Devlet sisteminin ‘yazılımı yeniden kodlanmalıdır’. Arması bile olmayan bir
devlet anlayışından kurtulunarak; halkının kültürü ile kavgalı olmayan ve bu
şekilde gerçek manada milli olan ve karizmasının da çoğunu buradan alan bir sistem
inşa edilmelidir. En başta tarihimizin moralimizi bozmak için değil de moral
değerimizin artırmak için kullanmalıyız. Tarihimize sağlıklı yaklaşmalıyız.
‘’Hasta adam’’ travmasından kurtulmalıyız; ne yani birine çamur atılınca onun
hakkında söylenen gerçek mi olurmuş! Tabi bunu okullara aksettirmeliyiz; Güneydoğu
Anadolu bölgesinin bin senelik hem de gurur duyulacak bir tarihi var
Anadolu’nun diğer bölgeleriyle…
Nasıl
olabileceğine dair spesifik örneklerle sonlandırmak istiyorum. Geçende bir
abimiz bana şöyle bir şey söyledi: ‘ şimdiki gençler Mao’yu, Lenin’i kendi
tarihindekilerden daha iyi biliyor!!’, bilirler tabi; ansiklopedilerde hep
onlar anlatılıyor dedim ve ayrıca şu pek bilinmeyen misale de değindim: Mareşal
Fevzi Çakmak Paşa Sakarya Meydan Muharebesi’nin kilit ismidir. Mustafa Kemal’in
de umudu kırıldığı bir anda devreye girmiştir, Mustafa Kemal de çekilme
taraftarıdır ancak Mareşal Fevzi Çakmak savaş halinde durumun değişebileceğini
belirtir ve ordunun bulunduğu konumu muhafaza etmeye devam etmesini telkin eder.
Daha sonraki zamanlar Mareşal Fevzi Çakmak Paşa bir an ortadan kaybolur. Hiç
kimse kendini bulamaz, ararlar tararlar ama nafile. Bir müddet sonra; cephenin
en ön saflarında askerin yanında hem onlara taktik verdiği hem de siperde Kur’an
okuduğu haberi gelir. Evet Mareşal Fevzi Çakmak ve hikayesi Anadolu insanının
etrafında toplanacağı kadar dramatik ve karizmatik değil midir? Şimdi
düşünüldüğünde o dinsiz örgüt mü sıcak gelir gençlerimize yoksa ordumuz,
tarihimiz, mücadelemiz mi?
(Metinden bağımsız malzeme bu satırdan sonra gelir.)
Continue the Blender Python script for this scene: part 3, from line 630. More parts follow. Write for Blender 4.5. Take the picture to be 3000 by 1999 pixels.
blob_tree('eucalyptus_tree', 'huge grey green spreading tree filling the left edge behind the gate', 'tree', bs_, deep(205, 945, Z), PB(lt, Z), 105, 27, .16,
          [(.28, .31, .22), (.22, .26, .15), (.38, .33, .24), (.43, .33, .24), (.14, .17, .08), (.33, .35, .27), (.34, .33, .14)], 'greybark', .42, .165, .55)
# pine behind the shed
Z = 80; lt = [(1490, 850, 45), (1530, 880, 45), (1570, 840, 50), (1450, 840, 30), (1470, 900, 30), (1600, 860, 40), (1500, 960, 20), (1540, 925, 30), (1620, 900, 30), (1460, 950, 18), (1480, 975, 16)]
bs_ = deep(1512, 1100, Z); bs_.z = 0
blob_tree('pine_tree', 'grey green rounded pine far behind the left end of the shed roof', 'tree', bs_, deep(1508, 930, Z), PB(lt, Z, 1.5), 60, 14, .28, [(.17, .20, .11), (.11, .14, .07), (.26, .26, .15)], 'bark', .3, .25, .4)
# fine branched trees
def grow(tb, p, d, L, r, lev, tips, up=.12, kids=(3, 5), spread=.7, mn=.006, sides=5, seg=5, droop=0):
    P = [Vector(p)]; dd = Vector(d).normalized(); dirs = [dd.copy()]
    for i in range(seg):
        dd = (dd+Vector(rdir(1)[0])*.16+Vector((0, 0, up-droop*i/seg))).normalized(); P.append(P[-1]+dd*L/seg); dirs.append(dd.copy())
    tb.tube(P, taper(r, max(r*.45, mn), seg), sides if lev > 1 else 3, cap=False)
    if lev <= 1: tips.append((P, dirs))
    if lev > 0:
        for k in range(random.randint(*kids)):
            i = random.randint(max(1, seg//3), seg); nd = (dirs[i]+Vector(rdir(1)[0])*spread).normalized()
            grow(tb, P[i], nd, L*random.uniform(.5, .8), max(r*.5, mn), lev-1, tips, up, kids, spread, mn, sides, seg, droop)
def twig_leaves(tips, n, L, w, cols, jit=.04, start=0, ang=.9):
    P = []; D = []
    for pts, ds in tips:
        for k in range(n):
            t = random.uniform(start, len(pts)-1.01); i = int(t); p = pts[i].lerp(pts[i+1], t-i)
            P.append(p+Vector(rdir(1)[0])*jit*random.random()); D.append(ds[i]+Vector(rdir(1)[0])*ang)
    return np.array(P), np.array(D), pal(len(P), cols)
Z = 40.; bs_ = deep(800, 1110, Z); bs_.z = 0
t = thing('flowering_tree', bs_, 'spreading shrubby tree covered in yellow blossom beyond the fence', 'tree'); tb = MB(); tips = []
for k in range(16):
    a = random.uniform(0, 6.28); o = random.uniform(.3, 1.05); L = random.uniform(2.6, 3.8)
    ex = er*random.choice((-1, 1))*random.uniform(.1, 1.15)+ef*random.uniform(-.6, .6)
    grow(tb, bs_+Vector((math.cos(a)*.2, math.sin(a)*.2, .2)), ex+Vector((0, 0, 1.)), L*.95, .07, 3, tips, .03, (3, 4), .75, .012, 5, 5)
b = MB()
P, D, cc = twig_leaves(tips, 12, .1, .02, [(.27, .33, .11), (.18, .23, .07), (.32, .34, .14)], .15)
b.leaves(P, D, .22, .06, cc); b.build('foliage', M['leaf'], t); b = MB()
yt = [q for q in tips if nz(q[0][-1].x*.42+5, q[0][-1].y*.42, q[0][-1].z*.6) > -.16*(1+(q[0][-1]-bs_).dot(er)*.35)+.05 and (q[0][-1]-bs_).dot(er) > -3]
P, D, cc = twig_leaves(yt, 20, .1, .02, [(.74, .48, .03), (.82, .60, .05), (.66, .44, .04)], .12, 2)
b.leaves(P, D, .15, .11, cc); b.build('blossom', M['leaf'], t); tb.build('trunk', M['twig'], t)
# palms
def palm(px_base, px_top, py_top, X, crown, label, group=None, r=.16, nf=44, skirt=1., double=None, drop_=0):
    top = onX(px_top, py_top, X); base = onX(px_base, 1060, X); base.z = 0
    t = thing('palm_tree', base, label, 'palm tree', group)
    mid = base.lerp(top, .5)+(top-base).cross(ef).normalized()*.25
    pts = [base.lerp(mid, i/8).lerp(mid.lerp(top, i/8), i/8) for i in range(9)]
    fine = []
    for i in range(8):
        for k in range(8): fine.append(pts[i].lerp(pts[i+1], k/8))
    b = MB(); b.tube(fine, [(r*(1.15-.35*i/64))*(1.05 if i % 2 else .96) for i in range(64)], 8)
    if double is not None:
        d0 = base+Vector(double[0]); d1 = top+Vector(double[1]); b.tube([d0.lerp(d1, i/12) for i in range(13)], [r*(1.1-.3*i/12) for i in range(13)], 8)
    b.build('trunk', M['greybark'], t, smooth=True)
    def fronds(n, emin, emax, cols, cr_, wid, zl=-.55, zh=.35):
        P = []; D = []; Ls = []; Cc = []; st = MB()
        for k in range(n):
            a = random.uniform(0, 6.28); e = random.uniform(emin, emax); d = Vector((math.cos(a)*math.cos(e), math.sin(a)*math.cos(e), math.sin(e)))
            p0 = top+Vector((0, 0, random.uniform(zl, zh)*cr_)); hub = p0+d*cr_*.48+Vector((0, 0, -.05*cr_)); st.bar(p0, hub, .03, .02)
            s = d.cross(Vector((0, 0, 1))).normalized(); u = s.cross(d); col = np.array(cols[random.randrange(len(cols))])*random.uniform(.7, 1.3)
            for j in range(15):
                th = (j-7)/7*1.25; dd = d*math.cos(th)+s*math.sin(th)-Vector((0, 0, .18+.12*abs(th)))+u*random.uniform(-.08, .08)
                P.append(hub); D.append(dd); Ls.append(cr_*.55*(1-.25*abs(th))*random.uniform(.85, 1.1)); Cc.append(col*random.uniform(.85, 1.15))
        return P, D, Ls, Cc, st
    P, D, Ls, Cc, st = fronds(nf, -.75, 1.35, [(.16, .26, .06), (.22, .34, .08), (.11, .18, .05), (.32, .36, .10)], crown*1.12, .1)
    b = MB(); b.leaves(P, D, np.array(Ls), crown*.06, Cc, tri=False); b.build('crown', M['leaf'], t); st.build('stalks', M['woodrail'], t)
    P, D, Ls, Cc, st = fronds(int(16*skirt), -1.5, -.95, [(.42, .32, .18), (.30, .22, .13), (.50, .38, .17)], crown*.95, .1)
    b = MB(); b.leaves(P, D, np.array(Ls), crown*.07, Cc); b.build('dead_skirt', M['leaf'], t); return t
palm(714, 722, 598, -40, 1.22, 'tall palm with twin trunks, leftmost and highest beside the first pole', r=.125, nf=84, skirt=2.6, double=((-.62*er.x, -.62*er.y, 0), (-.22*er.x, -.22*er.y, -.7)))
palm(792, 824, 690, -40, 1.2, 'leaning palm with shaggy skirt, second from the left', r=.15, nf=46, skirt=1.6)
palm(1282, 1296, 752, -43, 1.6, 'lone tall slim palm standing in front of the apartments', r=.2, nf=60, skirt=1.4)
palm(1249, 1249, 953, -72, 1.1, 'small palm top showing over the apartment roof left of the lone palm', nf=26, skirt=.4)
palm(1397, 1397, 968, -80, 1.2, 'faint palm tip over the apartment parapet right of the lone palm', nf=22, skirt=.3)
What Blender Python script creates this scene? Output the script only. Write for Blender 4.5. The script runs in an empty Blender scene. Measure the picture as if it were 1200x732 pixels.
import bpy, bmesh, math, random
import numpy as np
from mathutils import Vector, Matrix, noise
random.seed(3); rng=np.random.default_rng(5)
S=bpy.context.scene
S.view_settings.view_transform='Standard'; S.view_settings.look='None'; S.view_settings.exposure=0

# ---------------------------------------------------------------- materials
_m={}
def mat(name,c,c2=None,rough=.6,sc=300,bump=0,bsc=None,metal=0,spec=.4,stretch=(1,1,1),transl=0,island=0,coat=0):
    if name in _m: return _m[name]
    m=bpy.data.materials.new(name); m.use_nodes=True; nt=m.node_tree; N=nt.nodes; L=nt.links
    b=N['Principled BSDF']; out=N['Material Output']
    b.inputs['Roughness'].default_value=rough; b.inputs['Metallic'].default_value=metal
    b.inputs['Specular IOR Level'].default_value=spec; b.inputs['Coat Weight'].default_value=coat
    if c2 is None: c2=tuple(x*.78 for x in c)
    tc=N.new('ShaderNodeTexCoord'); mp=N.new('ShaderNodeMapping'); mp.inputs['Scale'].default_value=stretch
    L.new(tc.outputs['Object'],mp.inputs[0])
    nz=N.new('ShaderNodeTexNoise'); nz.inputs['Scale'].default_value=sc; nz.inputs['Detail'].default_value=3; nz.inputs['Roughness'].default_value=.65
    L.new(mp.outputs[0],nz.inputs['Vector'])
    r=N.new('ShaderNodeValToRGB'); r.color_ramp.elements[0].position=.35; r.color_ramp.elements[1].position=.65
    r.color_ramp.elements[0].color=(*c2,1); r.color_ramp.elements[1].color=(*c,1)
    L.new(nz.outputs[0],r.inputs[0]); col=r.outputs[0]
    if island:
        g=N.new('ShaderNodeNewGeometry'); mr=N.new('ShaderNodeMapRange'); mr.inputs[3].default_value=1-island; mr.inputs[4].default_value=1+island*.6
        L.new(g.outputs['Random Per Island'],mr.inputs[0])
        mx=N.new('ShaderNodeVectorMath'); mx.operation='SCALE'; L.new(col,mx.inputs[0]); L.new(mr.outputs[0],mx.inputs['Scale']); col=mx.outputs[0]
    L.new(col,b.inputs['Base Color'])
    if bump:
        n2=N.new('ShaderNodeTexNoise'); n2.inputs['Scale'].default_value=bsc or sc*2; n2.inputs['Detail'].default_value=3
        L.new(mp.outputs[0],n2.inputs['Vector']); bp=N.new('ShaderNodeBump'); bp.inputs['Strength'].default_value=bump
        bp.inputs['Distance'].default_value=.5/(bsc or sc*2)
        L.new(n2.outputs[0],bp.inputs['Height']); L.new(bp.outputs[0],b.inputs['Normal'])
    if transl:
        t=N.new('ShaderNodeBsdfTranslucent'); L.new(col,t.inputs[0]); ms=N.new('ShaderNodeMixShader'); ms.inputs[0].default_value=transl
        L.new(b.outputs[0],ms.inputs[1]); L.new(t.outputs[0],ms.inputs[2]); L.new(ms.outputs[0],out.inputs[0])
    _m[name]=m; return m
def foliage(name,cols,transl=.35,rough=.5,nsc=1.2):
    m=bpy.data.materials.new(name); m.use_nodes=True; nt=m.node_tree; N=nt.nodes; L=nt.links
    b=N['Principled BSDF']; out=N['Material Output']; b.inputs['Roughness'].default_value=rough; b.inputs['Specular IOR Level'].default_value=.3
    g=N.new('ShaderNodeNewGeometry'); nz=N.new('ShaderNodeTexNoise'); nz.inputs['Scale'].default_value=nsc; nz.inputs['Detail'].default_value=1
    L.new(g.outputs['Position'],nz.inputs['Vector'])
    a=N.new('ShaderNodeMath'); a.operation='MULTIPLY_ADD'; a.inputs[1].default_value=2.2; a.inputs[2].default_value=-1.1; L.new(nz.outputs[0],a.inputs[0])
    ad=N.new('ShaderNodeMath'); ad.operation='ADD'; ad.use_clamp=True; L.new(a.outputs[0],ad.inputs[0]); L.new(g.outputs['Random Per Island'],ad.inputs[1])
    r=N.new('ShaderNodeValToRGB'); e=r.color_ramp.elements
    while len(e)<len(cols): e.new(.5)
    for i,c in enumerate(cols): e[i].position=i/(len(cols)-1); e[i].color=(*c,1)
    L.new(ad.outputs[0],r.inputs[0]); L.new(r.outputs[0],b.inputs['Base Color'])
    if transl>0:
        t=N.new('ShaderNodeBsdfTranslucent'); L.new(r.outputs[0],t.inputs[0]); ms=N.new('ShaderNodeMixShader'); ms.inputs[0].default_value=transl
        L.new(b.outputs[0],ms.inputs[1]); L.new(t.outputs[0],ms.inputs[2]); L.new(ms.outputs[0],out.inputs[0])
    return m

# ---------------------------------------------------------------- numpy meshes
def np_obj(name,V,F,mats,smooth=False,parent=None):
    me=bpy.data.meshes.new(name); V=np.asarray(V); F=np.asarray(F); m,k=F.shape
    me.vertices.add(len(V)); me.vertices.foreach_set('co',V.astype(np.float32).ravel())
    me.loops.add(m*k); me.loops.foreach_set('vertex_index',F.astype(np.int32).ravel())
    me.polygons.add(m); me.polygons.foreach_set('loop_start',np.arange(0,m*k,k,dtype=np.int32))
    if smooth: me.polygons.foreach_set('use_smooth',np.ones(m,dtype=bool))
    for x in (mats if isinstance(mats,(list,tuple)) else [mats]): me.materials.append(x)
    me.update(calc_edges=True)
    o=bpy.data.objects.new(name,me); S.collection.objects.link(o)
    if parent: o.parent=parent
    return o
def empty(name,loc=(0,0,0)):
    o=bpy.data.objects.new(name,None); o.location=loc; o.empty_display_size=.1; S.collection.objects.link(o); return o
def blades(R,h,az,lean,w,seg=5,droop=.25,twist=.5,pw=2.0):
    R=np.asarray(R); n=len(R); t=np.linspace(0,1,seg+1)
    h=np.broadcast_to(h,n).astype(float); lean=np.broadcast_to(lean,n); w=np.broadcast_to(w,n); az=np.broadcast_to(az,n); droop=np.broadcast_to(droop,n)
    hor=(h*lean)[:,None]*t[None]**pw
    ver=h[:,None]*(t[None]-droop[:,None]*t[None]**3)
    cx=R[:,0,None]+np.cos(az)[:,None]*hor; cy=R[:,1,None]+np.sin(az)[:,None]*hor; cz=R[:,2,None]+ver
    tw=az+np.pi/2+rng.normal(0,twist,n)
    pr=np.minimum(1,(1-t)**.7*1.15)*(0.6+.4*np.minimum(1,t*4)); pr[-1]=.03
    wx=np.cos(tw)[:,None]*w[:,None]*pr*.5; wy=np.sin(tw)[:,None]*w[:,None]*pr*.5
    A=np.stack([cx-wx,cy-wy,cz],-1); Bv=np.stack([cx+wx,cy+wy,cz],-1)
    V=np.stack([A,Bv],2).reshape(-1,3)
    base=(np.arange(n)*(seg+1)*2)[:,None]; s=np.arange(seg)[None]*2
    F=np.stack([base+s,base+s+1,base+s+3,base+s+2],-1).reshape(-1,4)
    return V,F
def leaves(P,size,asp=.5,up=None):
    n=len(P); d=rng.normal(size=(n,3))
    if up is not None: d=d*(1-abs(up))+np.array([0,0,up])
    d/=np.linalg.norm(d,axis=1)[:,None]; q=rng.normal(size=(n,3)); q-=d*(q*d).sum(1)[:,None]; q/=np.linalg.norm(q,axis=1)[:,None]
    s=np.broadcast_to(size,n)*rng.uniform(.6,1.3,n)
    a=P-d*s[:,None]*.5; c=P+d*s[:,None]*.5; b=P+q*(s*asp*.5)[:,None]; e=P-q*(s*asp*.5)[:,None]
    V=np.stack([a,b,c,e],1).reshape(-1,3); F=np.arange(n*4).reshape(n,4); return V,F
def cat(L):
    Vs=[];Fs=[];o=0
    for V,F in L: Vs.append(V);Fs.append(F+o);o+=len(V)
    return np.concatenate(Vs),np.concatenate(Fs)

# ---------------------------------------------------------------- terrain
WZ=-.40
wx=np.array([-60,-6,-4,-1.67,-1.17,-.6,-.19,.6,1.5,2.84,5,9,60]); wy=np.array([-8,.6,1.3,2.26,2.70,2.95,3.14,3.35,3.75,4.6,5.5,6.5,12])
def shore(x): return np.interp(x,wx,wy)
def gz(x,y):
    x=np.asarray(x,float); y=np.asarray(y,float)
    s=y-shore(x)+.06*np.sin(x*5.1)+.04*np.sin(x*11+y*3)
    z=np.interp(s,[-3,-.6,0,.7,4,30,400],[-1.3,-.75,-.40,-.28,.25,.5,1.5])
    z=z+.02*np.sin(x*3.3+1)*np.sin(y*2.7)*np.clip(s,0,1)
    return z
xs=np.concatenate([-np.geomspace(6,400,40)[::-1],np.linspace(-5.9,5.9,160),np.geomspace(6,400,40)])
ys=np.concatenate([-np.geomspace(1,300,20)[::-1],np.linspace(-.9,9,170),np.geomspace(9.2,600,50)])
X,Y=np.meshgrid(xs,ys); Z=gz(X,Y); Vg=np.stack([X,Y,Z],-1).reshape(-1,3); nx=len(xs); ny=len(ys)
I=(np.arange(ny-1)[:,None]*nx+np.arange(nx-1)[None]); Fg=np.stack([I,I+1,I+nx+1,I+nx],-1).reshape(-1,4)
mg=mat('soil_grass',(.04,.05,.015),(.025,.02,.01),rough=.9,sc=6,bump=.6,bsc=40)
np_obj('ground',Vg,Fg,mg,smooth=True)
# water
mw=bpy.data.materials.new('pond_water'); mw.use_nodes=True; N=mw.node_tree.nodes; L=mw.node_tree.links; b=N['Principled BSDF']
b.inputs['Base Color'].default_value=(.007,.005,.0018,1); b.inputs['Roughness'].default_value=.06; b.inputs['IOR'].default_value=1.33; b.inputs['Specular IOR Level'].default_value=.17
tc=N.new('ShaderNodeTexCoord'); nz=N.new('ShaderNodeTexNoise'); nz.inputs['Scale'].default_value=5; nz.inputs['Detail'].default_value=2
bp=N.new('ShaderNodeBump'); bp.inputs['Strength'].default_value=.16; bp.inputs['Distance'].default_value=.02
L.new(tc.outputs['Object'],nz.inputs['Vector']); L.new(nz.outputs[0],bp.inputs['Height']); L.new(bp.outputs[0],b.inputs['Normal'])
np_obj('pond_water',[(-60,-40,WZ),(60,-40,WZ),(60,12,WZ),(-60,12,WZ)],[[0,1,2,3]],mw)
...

Demiştim ki: ‘Mareşal siperde Kur’an okurken,
emirler verirken, Anadolu insanı mücadele verirken; teması bu olan bir tablo
çizdir, sonra bunu da ders kitaplarına koydursana, çocuklar okusun-baksın, bu
şekilde öğrenir kendi tarihini, isimlerini!’ Tabi dip notu düşelim: Mareşal
Fevzi Çakmak’ın ismi resmen silinmiştir tarihimizden!! İşte devlet sistemimiz milli olsun derken bunu
kastediyorum, bu milli hikaye ve ismin üstü neden kazınır?
Başka bir
misal Prof. Yusuf Kaplan her şeyini kaybetmiş bir millet olduğumuzu söyler. Kültürümüzden
ve tarihimizden uzaklaştırıldığımızdan bahseder. ‘Arabesk ile yurobesk arasında
yuvarlanıp gittiğimizi’ bu kültür travması yüzünden de bir film bile
çekemediğimizi söyler. Bizim bu durumumuzun aksine bir örnek verelim. Amerikan
filmleri ve oradaki Amerikan propagandasını bilirsiniz. Amerikan polisi, askeri,
FBI vb. karizmatik şekilde anlatılır, Amerikan bayrağı kullanılır ve bunu kaba
bir şekilde de yapmazlar. Mesela The Wolf of Wall Street filminde dolandırıcı
karakterin yoldan çıkması ve insan fıtratına zıt-şeytani yaşam biçimi
seyretmesi, filmi izleyen insanı neredeyse boğacak bir hale getirdiğinde, film
FBI’ı adeta bir kurtarıcı gibi devreye sokar ve izleyeni rahatlatır. En azından
bende böyle olmuştu; filmdeki bu nüansı bize kıssadan hisse olarak almıştım.
Anlatmaya
çalıştığım üzere mesela Kıbrıs Türklerinin de Türkiye’yi pek sevmediğinden
bahsedilir lakin bizim vatandaşımıza ne kadar sevdirebildik ki??